(Scene modeling code data)

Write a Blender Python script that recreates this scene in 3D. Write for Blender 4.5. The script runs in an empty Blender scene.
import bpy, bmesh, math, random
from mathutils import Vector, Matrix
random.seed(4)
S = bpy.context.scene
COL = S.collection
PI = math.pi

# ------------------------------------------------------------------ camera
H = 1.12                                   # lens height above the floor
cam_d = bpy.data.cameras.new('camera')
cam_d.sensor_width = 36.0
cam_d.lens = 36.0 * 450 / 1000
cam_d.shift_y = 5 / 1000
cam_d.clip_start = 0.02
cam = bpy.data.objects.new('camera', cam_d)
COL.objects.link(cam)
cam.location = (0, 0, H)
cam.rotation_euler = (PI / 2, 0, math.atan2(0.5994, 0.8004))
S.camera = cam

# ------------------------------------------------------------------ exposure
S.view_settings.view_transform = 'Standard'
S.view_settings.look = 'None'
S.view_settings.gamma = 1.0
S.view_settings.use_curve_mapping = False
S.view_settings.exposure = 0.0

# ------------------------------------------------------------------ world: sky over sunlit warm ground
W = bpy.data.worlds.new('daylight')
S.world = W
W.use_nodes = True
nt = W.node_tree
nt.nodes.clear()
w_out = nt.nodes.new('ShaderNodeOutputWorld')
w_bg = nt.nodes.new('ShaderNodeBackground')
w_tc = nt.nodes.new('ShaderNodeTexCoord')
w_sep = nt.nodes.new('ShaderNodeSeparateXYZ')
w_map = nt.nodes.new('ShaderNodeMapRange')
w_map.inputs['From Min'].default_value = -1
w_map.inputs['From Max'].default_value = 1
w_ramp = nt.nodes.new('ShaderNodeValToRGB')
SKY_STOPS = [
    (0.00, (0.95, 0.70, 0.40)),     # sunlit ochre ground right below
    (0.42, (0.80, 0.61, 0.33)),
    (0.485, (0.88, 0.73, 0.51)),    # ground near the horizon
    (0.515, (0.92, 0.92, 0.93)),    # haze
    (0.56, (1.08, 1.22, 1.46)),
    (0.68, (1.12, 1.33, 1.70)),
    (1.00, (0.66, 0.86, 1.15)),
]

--

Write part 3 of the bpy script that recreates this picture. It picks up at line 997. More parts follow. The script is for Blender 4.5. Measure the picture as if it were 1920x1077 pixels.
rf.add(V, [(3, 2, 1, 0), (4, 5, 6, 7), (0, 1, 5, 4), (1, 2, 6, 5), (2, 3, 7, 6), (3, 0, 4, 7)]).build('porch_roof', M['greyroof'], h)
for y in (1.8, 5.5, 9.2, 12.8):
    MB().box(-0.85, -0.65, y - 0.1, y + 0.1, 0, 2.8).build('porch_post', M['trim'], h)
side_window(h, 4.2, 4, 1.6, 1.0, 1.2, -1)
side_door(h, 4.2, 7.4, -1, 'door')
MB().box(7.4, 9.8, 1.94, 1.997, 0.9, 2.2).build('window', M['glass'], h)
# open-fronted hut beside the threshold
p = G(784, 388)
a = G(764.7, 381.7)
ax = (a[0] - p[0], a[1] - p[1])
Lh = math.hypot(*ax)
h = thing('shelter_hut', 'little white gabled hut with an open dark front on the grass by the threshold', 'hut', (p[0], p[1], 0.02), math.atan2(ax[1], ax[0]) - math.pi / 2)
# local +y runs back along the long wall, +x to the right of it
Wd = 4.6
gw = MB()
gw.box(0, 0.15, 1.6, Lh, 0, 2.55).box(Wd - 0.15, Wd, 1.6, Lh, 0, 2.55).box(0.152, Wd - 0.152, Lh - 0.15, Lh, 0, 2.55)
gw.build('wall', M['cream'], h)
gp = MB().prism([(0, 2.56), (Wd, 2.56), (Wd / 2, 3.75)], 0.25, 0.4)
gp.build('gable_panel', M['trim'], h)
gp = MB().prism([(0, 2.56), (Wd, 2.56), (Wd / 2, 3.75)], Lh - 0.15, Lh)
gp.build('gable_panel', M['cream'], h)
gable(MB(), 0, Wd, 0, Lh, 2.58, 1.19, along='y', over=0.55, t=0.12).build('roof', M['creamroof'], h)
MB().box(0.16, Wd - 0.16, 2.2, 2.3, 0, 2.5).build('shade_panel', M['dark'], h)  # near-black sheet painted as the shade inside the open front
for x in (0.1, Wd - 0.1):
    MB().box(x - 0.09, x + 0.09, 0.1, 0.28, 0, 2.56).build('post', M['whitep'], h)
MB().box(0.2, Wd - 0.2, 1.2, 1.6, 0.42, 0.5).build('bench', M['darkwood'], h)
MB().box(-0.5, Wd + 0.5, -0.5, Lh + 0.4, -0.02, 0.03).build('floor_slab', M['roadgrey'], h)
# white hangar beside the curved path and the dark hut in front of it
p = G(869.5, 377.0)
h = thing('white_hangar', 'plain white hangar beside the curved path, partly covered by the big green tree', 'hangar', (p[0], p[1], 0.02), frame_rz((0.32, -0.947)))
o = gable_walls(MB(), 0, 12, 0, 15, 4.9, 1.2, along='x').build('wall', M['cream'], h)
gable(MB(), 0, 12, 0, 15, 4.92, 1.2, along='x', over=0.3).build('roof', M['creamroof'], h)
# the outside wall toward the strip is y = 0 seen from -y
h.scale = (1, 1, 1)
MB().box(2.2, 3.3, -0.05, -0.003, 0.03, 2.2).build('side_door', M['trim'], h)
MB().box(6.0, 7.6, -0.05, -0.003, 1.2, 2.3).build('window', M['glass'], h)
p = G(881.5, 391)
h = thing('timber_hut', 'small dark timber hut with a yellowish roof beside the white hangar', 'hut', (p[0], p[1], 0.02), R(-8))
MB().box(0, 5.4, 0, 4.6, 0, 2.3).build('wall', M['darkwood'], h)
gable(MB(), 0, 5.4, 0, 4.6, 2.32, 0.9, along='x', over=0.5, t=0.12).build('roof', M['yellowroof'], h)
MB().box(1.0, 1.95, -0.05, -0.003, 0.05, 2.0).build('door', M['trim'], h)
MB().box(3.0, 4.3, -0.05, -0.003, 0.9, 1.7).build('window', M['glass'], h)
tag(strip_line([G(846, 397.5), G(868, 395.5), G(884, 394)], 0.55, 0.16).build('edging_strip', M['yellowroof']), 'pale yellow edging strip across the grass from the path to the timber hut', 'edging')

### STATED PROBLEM
From the listing above, output exactly the run of lines that starts with the line containing "Write a Blender" and ends with the line containing "PI = math.pi".

### CORRECT RESPONSE
Write a Blender Python script that recreates this scene in 3D. Write for Blender 4.5. The script runs in an empty Blender scene.
import bpy, bmesh, math, random
from mathutils import Vector, Matrix
random.seed(4)
S = bpy.context.scene
COL = S.collection
PI = math.pi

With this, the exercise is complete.